**Goal**
From the records below, extract all the text exactly and leave the images behind.
================
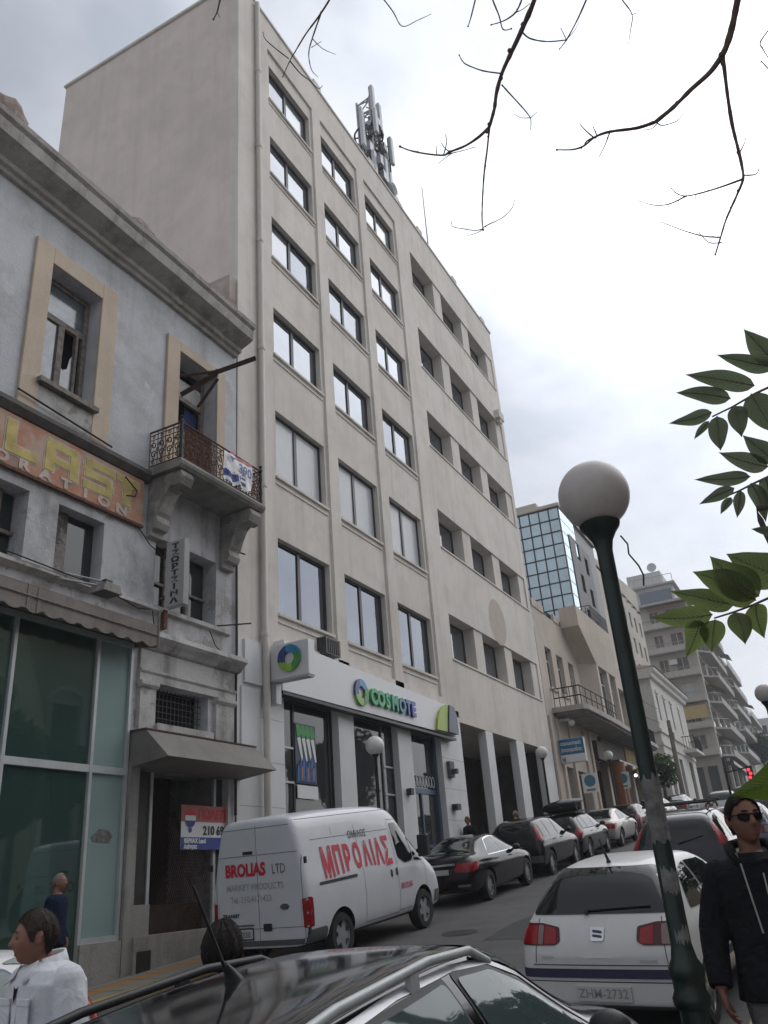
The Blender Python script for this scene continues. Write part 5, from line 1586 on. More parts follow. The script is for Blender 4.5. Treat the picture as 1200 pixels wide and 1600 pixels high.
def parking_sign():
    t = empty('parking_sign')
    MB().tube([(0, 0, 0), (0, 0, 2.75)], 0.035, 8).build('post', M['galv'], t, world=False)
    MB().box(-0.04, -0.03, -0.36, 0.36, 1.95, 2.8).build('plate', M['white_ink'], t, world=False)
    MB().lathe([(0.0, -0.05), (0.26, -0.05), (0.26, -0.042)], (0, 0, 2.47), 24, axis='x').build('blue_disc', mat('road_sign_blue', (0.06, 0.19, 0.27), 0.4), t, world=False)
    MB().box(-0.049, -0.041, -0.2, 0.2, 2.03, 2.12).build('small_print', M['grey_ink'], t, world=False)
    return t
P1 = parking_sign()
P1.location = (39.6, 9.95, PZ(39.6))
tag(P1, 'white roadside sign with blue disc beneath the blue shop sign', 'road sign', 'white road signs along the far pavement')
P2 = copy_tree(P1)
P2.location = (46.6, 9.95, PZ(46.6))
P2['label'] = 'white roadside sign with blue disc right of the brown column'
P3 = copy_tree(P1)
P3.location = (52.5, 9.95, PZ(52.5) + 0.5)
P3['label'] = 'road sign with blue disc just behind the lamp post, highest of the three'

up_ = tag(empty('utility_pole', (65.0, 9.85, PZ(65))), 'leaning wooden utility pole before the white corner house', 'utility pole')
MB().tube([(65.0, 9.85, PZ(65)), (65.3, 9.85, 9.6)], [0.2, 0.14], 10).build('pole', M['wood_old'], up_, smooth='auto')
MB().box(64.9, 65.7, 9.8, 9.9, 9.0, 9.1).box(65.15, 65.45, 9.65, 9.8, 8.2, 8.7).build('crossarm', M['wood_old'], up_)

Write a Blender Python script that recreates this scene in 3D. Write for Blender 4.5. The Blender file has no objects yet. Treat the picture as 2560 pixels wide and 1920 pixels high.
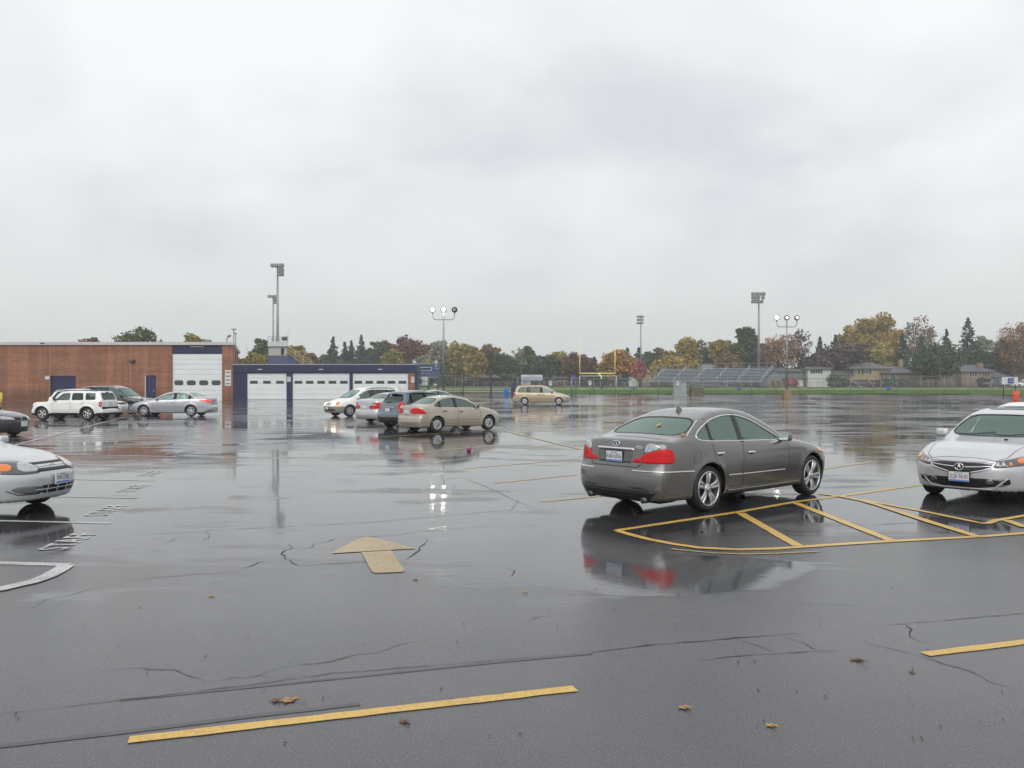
================
**Exercise output**
The Blender Python script for this scene continues. Write part 5, from line 1586 on. More parts follow. The script is for Blender 4.5. Treat the picture as 1200 pixels wide and 1600 pixels high.
def parking_sign():
    t = empty('parking_sign')
    MB().tube([(0, 0, 0), (0, 0, 2.75)], 0.035, 8).build('post', M['galv'], t, world=False)
    MB().box(-0.04, -0.03, -0.36, 0.36, 1.95, 2.8).build('plate', M['white_ink'], t, world=False)
    MB().lathe([(0.0, -0.05), (0.26, -0.05), (0.26, -0.042)], (0, 0, 2.47), 24, axis='x').build('blue_disc', mat('road_sign_blue', (0.06, 0.19, 0.27), 0.4), t, world=False)
    MB().box(-0.049, -0.041, -0.2, 0.2, 2.03, 2.12).build('small_print', M['grey_ink'], t, world=False)
    return t
P1 = parking_sign()
P1.location = (39.6, 9.95, PZ(39.6))
tag(P1, 'white roadside sign with blue disc beneath the blue shop sign', 'road sign', 'white road signs along the far pavement')
P2 = copy_tree(P1)
P2.location = (46.6, 9.95, PZ(46.6))
P2['label'] = 'white roadside sign with blue disc right of the brown column'
P3 = copy_tree(P1)
P3.location = (52.5, 9.95, PZ(52.5) + 0.5)
P3['label'] = 'road sign with blue disc just behind the lamp post, highest of the three'

up_ = tag(empty('utility_pole', (65.0, 9.85, PZ(65))), 'leaning wooden utility pole before the white corner house', 'utility pole')
MB().tube([(65.0, 9.85, PZ(65)), (65.3, 9.85, 9.6)], [0.2, 0.14], 10).build('pole', M['wood_old'], up_, smooth='auto')
MB().box(64.9, 65.7, 9.8, 9.9, 9.0, 9.1).box(65.15, 65.45, 9.65, 9.8, 8.2, 8.7).build('crossarm', M['wood_old'], up_)

Write a Blender Python script that recreates this scene in 3D. Write for Blender 4.5. The Blender file has no objects yet. Treat the picture as 2560 pixels wide and 1920 pixels high.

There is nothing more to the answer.